REQUIREMENT ->
Restrict the output to the lines below starting at the one that contains "Continue the Blender" and ending at the one that contains "tag(o, 'brown rough", and restate them word for word, both ends included.

WORKING DATA ->
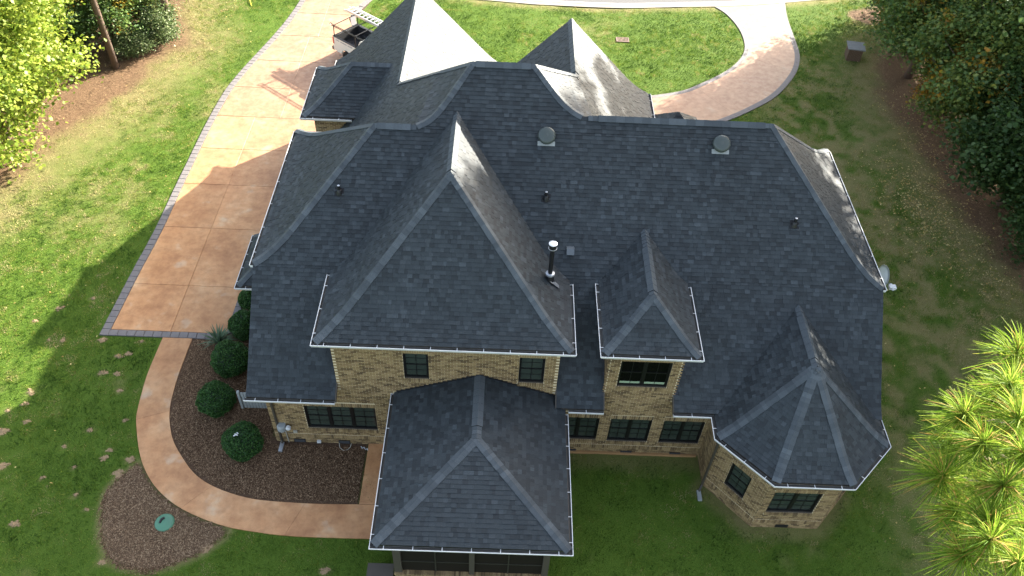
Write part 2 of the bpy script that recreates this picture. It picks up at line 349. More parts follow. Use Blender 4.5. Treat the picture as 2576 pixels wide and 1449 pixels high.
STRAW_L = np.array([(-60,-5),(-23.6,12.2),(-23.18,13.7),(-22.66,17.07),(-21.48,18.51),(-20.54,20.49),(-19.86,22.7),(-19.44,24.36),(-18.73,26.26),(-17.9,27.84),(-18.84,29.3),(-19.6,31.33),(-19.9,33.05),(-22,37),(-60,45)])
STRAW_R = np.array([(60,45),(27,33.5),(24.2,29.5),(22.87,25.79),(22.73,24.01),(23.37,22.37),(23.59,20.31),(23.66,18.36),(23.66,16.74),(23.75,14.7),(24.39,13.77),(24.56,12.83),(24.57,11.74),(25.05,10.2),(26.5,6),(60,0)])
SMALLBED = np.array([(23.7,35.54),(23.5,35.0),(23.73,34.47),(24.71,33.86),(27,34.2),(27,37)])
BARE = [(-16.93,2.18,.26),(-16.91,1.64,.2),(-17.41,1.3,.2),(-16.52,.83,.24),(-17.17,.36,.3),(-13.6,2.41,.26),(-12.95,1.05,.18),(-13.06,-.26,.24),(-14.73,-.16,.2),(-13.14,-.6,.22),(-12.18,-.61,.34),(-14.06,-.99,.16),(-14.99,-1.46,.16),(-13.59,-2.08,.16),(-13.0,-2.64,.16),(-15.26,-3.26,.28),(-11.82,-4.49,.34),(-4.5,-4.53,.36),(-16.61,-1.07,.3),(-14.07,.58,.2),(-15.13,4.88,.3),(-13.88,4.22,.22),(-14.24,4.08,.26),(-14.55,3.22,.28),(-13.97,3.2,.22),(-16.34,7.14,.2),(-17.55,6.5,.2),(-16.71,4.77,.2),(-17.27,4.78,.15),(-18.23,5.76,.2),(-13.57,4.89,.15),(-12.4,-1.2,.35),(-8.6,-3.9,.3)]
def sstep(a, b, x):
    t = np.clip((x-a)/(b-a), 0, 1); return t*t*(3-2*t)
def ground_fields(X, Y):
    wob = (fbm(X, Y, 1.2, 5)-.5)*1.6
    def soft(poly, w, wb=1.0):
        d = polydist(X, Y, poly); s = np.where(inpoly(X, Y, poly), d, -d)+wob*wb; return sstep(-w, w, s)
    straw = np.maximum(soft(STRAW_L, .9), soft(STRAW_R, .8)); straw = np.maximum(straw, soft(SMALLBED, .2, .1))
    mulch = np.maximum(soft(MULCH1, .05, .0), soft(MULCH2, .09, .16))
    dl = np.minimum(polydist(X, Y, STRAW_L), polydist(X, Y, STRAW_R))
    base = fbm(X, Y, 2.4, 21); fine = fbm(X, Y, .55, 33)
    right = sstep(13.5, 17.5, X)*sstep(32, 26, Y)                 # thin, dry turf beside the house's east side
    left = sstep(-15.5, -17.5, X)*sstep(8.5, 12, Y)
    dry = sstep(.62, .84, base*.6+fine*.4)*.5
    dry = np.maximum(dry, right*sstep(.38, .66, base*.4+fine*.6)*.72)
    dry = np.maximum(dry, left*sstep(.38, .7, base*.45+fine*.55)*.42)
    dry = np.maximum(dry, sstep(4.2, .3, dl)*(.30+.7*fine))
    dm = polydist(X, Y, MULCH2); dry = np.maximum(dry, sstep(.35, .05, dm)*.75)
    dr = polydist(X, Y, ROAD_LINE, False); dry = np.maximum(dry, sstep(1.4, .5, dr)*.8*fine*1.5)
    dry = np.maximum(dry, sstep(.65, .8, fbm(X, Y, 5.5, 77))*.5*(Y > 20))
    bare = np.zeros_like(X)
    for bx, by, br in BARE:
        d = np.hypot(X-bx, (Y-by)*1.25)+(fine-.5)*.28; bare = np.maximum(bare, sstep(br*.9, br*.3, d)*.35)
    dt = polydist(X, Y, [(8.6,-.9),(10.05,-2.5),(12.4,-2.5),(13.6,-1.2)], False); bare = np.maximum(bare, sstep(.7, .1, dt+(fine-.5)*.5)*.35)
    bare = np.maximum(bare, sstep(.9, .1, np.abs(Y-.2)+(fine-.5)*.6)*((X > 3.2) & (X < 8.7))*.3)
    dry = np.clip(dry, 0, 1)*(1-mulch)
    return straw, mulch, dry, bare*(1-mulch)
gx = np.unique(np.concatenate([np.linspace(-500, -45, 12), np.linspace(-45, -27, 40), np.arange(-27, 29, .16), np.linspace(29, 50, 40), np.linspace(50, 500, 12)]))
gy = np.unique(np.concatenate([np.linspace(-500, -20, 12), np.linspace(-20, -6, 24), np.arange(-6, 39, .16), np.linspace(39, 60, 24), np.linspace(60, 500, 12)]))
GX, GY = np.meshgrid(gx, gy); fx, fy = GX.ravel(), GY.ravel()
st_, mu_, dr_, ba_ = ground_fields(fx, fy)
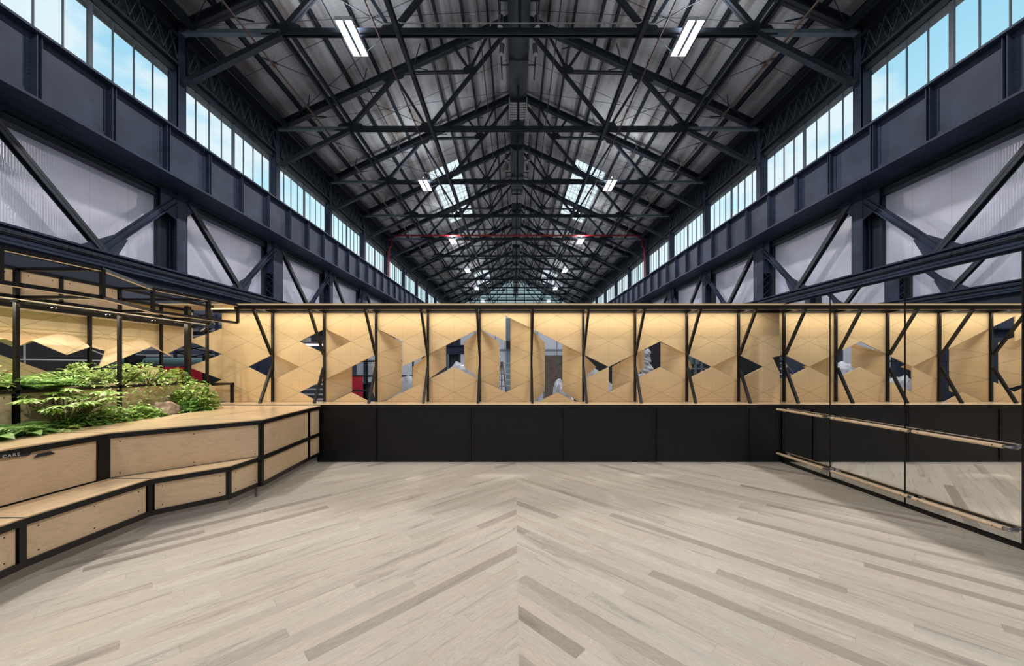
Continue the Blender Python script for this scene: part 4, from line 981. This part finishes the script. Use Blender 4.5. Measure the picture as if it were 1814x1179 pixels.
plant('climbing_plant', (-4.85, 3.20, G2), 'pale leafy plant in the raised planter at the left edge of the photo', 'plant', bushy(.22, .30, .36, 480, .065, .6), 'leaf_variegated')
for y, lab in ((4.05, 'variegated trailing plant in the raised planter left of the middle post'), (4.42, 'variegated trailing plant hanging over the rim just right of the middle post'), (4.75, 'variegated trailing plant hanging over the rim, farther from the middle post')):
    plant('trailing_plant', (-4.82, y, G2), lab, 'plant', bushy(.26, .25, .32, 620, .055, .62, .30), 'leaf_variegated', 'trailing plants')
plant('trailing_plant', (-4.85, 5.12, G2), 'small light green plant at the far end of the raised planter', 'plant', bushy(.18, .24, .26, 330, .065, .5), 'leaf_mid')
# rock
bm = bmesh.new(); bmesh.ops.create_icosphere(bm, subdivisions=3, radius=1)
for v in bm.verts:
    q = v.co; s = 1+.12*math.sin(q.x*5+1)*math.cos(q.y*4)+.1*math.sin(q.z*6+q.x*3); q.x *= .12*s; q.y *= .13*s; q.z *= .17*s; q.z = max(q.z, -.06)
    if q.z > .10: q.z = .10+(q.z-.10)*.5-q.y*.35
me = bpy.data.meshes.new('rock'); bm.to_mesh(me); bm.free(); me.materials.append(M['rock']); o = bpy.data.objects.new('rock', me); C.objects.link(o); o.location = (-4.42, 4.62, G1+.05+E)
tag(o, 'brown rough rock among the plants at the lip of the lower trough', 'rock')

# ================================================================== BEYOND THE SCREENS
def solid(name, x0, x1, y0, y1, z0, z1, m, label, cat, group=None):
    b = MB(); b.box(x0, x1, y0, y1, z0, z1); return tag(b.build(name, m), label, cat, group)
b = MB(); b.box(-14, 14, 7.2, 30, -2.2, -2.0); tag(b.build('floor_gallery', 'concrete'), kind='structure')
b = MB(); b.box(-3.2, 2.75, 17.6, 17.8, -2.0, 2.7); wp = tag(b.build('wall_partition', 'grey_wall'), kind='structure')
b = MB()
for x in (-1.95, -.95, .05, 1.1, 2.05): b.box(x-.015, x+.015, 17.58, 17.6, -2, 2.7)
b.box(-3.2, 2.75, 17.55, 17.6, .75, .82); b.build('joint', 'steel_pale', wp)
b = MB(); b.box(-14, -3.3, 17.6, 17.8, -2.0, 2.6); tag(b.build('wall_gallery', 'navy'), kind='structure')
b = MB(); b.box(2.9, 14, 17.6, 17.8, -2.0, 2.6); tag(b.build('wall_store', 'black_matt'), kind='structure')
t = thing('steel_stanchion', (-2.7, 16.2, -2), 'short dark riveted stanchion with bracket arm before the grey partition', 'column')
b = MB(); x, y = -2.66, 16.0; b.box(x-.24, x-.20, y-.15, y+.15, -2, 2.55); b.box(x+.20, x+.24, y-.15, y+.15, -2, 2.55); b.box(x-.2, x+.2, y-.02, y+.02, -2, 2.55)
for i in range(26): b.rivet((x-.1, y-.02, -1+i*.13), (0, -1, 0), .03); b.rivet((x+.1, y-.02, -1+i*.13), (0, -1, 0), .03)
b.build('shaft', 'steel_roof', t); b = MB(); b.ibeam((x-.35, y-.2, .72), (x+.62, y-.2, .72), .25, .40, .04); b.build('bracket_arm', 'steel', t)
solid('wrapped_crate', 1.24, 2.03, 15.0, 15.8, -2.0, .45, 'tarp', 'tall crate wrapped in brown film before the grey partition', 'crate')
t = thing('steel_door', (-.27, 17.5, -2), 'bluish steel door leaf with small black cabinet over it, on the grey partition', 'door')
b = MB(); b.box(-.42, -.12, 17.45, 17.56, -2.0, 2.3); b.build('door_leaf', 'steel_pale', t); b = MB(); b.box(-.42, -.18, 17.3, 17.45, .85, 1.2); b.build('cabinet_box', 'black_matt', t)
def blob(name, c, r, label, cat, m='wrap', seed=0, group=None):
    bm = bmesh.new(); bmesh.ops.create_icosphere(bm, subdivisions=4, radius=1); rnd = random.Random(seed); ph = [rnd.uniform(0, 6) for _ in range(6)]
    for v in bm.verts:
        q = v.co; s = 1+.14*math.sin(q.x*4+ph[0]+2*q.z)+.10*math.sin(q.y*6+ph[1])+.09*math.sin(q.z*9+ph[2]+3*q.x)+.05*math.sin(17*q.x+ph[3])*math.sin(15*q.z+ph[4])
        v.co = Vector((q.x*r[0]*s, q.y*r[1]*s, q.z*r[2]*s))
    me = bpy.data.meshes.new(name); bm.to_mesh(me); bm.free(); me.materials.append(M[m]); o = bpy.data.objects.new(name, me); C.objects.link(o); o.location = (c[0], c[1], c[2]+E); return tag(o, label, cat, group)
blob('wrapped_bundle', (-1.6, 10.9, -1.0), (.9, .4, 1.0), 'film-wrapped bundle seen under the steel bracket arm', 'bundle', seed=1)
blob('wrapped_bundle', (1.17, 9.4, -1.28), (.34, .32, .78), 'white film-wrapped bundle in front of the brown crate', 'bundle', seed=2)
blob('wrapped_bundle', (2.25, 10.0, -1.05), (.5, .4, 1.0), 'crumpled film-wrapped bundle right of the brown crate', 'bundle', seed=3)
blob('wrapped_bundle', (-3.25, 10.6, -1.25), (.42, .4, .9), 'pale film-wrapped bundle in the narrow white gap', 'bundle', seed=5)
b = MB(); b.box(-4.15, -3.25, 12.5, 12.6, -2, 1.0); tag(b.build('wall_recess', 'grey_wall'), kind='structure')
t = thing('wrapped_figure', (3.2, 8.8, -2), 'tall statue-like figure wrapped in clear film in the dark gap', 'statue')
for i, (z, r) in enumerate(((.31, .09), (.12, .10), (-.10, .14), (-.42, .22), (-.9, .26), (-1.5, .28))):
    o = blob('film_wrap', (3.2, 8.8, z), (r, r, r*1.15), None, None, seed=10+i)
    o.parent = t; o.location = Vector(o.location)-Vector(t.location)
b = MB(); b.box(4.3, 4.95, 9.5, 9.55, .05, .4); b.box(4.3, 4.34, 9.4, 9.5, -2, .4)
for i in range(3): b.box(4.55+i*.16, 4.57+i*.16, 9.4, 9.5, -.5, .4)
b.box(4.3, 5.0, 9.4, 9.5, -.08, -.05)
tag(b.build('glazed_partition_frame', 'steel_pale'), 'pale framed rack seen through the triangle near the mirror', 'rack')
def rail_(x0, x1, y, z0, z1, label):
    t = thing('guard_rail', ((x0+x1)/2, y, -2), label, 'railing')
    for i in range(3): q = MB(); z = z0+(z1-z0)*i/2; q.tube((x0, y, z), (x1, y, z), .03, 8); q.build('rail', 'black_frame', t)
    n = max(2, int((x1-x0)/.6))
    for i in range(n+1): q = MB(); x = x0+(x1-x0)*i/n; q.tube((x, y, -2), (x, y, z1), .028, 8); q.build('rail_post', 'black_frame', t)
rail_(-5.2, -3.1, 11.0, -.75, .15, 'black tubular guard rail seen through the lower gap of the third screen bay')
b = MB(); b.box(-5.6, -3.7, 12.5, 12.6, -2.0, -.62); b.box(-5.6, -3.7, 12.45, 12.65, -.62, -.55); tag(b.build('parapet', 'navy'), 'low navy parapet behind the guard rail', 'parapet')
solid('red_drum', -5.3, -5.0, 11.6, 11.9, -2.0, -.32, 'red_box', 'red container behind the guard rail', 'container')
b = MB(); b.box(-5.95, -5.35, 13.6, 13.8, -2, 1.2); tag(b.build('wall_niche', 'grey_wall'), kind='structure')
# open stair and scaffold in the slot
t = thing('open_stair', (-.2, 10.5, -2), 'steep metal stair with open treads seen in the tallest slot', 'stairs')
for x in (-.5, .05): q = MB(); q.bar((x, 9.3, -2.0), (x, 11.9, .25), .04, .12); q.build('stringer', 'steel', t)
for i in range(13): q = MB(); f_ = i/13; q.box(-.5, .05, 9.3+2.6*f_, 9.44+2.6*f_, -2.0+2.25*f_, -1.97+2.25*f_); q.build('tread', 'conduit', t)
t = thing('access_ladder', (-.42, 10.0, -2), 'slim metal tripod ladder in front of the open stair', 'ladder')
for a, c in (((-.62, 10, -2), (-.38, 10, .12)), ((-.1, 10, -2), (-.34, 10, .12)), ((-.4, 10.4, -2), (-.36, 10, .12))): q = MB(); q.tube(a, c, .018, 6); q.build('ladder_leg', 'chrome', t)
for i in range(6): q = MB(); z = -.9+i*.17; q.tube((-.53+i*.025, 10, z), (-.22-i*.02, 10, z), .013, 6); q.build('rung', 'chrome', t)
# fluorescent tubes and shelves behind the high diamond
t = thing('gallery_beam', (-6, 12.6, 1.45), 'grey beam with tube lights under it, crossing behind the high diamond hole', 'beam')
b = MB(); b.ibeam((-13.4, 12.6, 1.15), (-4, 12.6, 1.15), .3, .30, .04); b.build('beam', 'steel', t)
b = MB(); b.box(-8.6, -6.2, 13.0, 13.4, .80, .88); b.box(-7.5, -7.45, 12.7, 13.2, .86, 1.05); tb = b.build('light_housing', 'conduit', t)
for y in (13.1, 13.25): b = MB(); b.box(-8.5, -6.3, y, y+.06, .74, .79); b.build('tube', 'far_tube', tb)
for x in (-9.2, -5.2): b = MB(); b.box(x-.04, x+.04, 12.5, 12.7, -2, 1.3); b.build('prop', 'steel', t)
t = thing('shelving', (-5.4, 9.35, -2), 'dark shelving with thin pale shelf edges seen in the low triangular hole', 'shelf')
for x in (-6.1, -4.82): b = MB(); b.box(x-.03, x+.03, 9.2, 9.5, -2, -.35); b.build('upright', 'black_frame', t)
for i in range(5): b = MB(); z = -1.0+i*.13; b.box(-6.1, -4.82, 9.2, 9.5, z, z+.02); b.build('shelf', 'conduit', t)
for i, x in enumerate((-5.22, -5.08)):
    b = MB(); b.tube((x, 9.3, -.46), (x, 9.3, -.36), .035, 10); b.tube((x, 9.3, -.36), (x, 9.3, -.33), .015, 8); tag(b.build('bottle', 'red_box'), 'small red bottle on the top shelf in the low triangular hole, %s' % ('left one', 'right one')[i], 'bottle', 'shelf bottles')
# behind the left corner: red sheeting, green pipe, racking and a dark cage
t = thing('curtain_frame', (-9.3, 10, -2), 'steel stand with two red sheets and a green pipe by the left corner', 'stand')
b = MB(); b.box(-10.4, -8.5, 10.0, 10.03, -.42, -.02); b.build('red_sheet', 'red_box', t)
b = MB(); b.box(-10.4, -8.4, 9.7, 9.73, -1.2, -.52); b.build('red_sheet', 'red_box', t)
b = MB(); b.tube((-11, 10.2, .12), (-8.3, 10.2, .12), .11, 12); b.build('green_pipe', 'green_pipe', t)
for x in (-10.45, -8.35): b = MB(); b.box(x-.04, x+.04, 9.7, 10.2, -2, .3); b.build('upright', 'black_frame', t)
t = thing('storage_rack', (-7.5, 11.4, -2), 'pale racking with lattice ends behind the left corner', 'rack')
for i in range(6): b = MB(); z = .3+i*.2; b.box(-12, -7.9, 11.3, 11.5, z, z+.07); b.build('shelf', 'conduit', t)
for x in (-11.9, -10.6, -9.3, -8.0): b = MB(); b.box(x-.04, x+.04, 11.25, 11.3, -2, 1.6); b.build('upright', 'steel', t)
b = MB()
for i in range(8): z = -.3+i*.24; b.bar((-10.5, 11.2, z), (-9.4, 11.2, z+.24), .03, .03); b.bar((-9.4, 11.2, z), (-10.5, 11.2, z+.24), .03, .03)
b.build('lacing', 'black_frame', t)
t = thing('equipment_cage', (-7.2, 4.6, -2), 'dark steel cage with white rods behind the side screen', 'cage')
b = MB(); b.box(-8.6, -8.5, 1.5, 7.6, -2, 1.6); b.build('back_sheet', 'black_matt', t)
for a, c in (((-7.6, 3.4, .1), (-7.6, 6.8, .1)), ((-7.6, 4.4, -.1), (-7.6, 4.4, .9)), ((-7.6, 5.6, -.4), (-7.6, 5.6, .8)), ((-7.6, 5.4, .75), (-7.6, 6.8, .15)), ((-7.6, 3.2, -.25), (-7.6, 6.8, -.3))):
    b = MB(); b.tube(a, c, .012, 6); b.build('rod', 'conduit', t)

WRITTEN SOLUTION ->
Continue the Blender Python script for this scene: part 4, from line 981. This part finishes the script. Use Blender 4.5. Measure the picture as if it were 1814x1179 pixels.
plant('climbing_plant', (-4.85, 3.20, G2), 'pale leafy plant in the raised planter at the left edge of the photo', 'plant', bushy(.22, .30, .36, 480, .065, .6), 'leaf_variegated')
for y, lab in ((4.05, 'variegated trailing plant in the raised planter left of the middle post'), (4.42, 'variegated trailing plant hanging over the rim just right of the middle post'), (4.75, 'variegated trailing plant hanging over the rim, farther from the middle post')):
    plant('trailing_plant', (-4.82, y, G2), lab, 'plant', bushy(.26, .25, .32, 620, .055, .62, .30), 'leaf_variegated', 'trailing plants')
plant('trailing_plant', (-4.85, 5.12, G2), 'small light green plant at the far end of the raised planter', 'plant', bushy(.18, .24, .26, 330, .065, .5), 'leaf_mid')
# rock
bm = bmesh.new(); bmesh.ops.create_icosphere(bm, subdivisions=3, radius=1)
for v in bm.verts:
    q = v.co; s = 1+.12*math.sin(q.x*5+1)*math.cos(q.y*4)+.1*math.sin(q.z*6+q.x*3); q.x *= .12*s; q.y *= .13*s; q.z *= .17*s; q.z = max(q.z, -.06)
    if q.z > .10: q.z = .10+(q.z-.10)*.5-q.y*.35
me = bpy.data.meshes.new('rock'); bm.to_mesh(me); bm.free(); me.materials.append(M['rock']); o = bpy.data.objects.new('rock', me); C.objects.link(o); o.location = (-4.42, 4.62, G1+.05+E)
tag(o, 'brown rough rock among the plants at the lip of the lower trough', 'rock')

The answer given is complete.